Interrogating the Real by Slavoj Žižek
My rating: 4 of 5 stars
Many of Zizek’s books that are less well known are kind of transistional periods for him. He writes books the way I write on tumblr, to digest information and to posture so as to try it out. If the pose doesn’t work, he discards it later on to try something else.
With this tight but small book, it becomes apparent that Zizek is after the non-changing invariance that is found in all thought, reason and experience. Through the figures of his most favorite philosophers, Zizek does two things. To show us the applicability of these concepts. And to explicate these ideas. The explication part is easy, because it’s right in our face 24/7. The applicability is more difficult. What are we to do with the organization these ideas create for us? Perhaps this is unanswerable, as Zizek himself doesn’t seem to know what to do with his own ideas. So many of these articles are poses, self-wrapping thoughts that reiterate themselves. Sometimes self titled like “beyond discourse analysis” or “hair of the dog that bit you” we get his explication of that theme through a particular theoretical angle. In his most theoretical however, we see the bare parts of the theory eventually spread out, that this maximal difference within this concept is signified, and so these two positions remain, unsynthesizable.

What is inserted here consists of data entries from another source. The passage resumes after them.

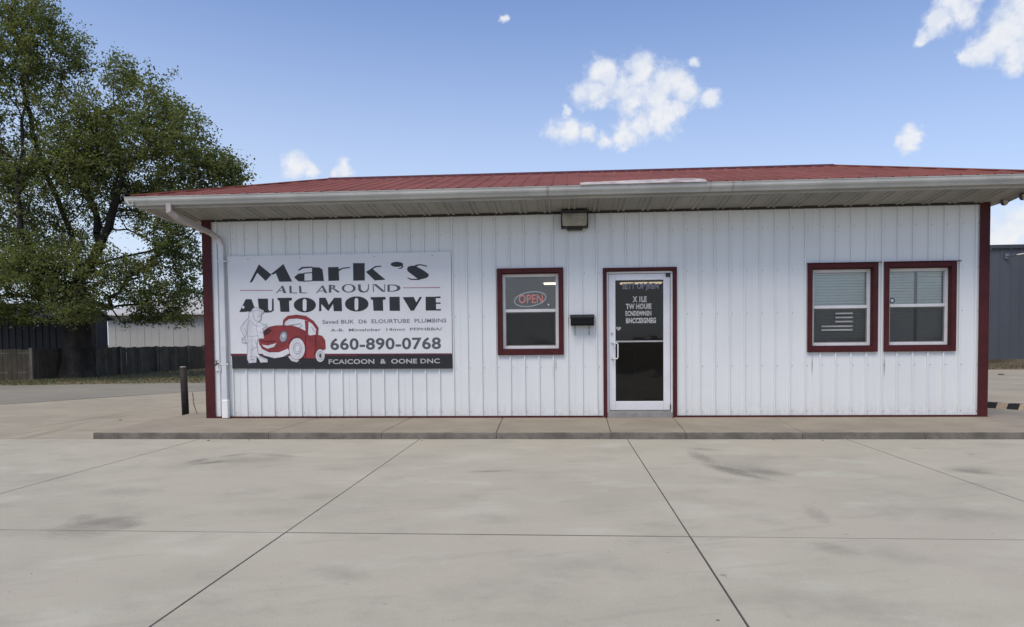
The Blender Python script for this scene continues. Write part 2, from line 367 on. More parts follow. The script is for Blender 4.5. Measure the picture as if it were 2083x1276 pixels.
M['block_cream'] = mat('block_cream_paint', (.48,.38,.26), .7, var=.15, vscale=9)
M['stone'] = mat('small_stone', (.12,.10,.08), .9)
M['neon_red'] = emis('neon_red', (1.0,.20,.18), .30)
M['neon_blue'] = emis('neon_blue', (.62,.66,.80), .25)
M['tube_off'] = mat('sign_backing', (.10,.10,.11), .6)
M['ceil_lamp'] = emis('lit_diffuser', (1.0,.82,.62), 1.7)

# ------------------------------------------------------------------ ground
ZL = -.09                      # top of the lot slabs, sidewalk top is z = 0
g = MB(); g.box(-900, 900, -500, 900, -1.5, -.16); tag(g.build('ground', M['soil']), kind='structure')
bed = MB(); bed.box(-16, 34, -20, 12, -.155, ZL-.022); lot = tag(bed.build('parking_lot', M['joint']), kind='structure')

def slab(poly, ztop, depth, parent, name='slab', mats=None, ch=.0035, front=None):
    """one poured slab with tooled (chamfered) edges"""
    mb = MB(); cx = sum(p[0] for p in poly)/len(poly); cyy = sum(p[1] for p in poly)/len(poly)
    n = len(poly)
    inner = []
    for (x, y) in poly:
        dx, dy = x-cx, y-cyy; inner.append((x-math.copysign(ch, dx), y-math.copysign(ch, dy)))
    vs = [(x, y, ztop-depth) for x, y in poly]+[(x, y, ztop-ch) for x, y in poly]+[(x, y, ztop) for x, y in inner]
    for i in range(n):
        j = (i+1) % n
        fm = 1 if (front and abs(poly[i][1]-front) < .02 and abs(poly[j][1]-front) < .02) else 0
        mb.add([vs[i], vs[j], vs[n+j], vs[n+i]], [(0, 1, 2, 3)], fm if front else 1)
        mb.add([vs[n+i], vs[n+j], vs[2*n+j], vs[2*n+i]], [(0, 1, 2, 3)], fm if front else 1)
    mb.add(vs[2*n:], [tuple(range(n))], 0)
    return mb.build(name, mats, parent)

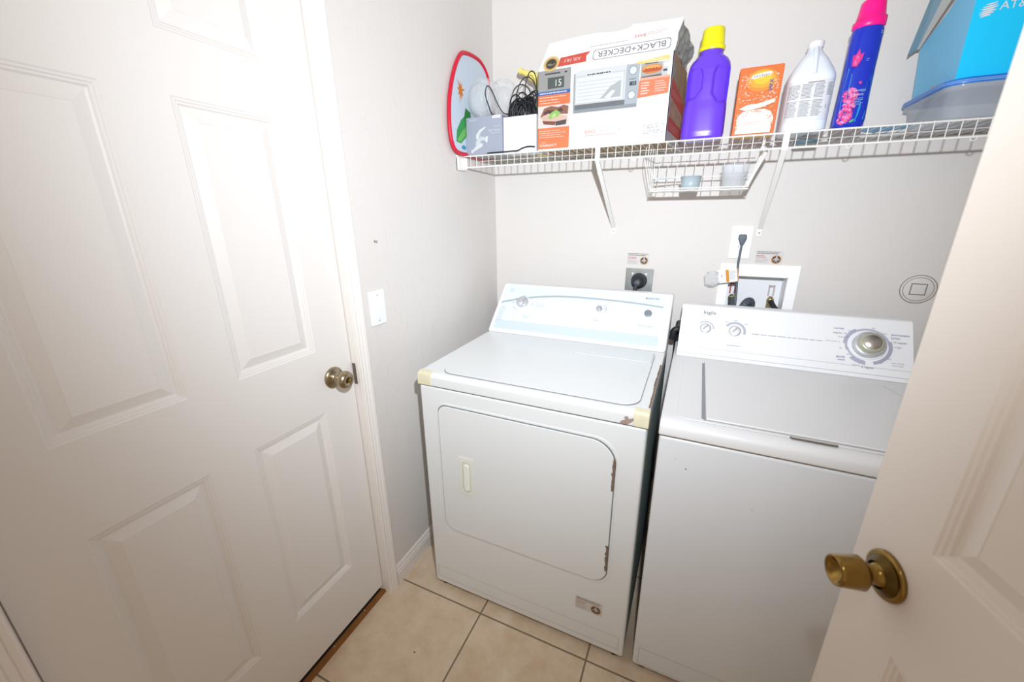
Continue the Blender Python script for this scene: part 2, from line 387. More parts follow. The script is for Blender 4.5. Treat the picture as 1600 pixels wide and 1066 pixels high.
# duplex outlet plate with the washer's cord plugged in
t = thing('wall_outlet', 'white wall outlet plate on back wall above the washer hookup box', 'outlet', (.155, YB, 1.28))
MB().prism([(p, YB-.0002, q) for p, q in rrect(.118, 1.219, .192, 1.345, .004, 3)][::-1], (0, -.005, 0), PLAST).build('wall_plate', t, bevel=.0015)
for zz in (1.262, 1.304):
    m = MB().prism([(p, YB-.005, q) for p, q in rrect(.139, zz-.015, .171, zz+.015, .009, 4)][::-1], (0, -.0015, 0), PLAST); r = m.build('receptacle', t)
    m = MB().box((.148, YB-.0068, zz-.001), (.1495, YB-.0066, zz+.008), BLACK).box((.160, YB-.0068, zz-.001), (.1615, YB-.0066, zz+.008), BLACK); m.build('slots', r)
t = thing('power_cord', 'grey plug and cord hanging from white outlet down behind the washer', 'cord', (.157, YB-.02, 1.29))
m = MB().prism([(.145, YB-.0068, 1.312), (.170, YB-.0068, 1.312), (.172, YB-.0068, 1.296), (.169, YB-.0068, 1.288), (.164, YB-.0068, 1.272), (.152, YB-.0068, 1.272), (.147, YB-.0068, 1.288), (.143, YB-.0068, 1.296)][::-1], (0, -.018, 0), DGREY); m.build('plug', t, bevel=.003)
def smooth_path(P, n=6):
    P = [Vector(p) for p in P]; out = []
    for i in range(len(P)-1):
        p0, p1, p2, p3 = P[max(i-1, 0)], P[i], P[i+1], P[min(i+2, len(P)-1)]
        for k in range(n):
            s = k/n; out.append(.5*((2*p1)+(p2-p0)*s+(2*p0-5*p1+4*p2-p3)*s*s+(3*p1-p0-3*p2+p3)*s**3))
    return out+[P[-1]]
MB().tube(smooth_path([(.158, YB-.018, 1.274), (.157, YB-.022, 1.24), (.156, YB-.028, 1.20), (.160, YB-.035, 1.14), (.165, YB-.045, 1.08), (.166, YB-.06, 1.0), (.16, YB-.06, .9), (.16, YB-.06, .6)]), .0042, DGREY).build('cord', t)
# the tag folded round the cord, with a clear sleeve
t = thing('cord_tag', 'white and orange paper tag in clear sleeve hanging on grey washer cord', 'tag', (.14, YB-.04, 1.14))
fn = plane((.094, YB-.052, 1.122), (.976, -.1, .2), (-.2, 0, .98))
m = MB().prism([fn(0, 0, 0), fn(.073, 0, 0), fn(.073, .052, 0), fn(0, .052, 0)][::-1], (0, .0006, 0), CARD); m.build('paper_tag', t)
p = Print(fn); p.rect(.030, .002, .041, .050, '#f0a021'); p.rect(.069, .0, .073, .052, '#e7a45c'); p.text('!', .0155, .026, .02, '#444a52'); p.lines(.043, .01, .066, .045, 6, '#c9cdd1'); p.build('tag_print', t)
m = MB(); n = 14; rs = []
for i in range(5):
    q = i/4; rs.append([fn(-.044+.048*q+.004*math.sin(k*2.1+i), .022+.030*(.75+.25*math.sin(q*PI))*math.sin(2*PI*k/n)+.003*math.sin(k*3+i*2), .002+.006*math.cos(2*PI*k/n)) for k in range(n)])
m.rings(rs, mat('clear_sleeve', '#eef1f3', .08, alpha=.35, bump=(90, 1, .01))).build('clear_sleeve', t)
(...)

Later on, I believe, Zizek will realize that the Real of Lacan is breakable into two parts, the first being the Real that is unswallowable by the symbolic (so as to be expressed through pathological difference that is the characteristic of a symbolic that is always applied). The second being the pure code that is pure symbolic self-reference but lacking any way for anyone from the outside to gain access to its inner sanctum of difference. In a very real sense, this book, as I suppose all if not most of Zizek’s books, goes ahead to indulge in their philosophical rhetoric as a literal application of the first (because what else would you apply, but this philosophy?) to lead us into the heart of the second, where we have Lacanian mathemes that are left in their solemn ratios without alteration.
We are introduced to a concept, and then left holding it without any direction as to how to use it, what to do with it. Zizek is leaving us his reading glasses.
Perhaps that is the fun of Zizek. That he leads us on these journeys that act like light comedies, taking us to various different areas the way Family Guy or South Park might. Defamiliarizing familiar cultural references enough to reconfigure them in an amusing and strangely upside down deployment that shows us how their logic works backwards to resemble what they always were: purely logical organizations that take in nonsense to create nonsense. In the end these (re)organizations changing nothing about our world yet giving us insight into the way arguments by extension continually intrude in our lifeworld. This parrots the the way market brands, as material orderings, will some day arise to only quietly disappear into the void of capitalist intention, the way we visit one philosophy to briefly see who we are through them.
I would say this is an above average book of Zizek’s. It could work as an introduction as well, if you are interested.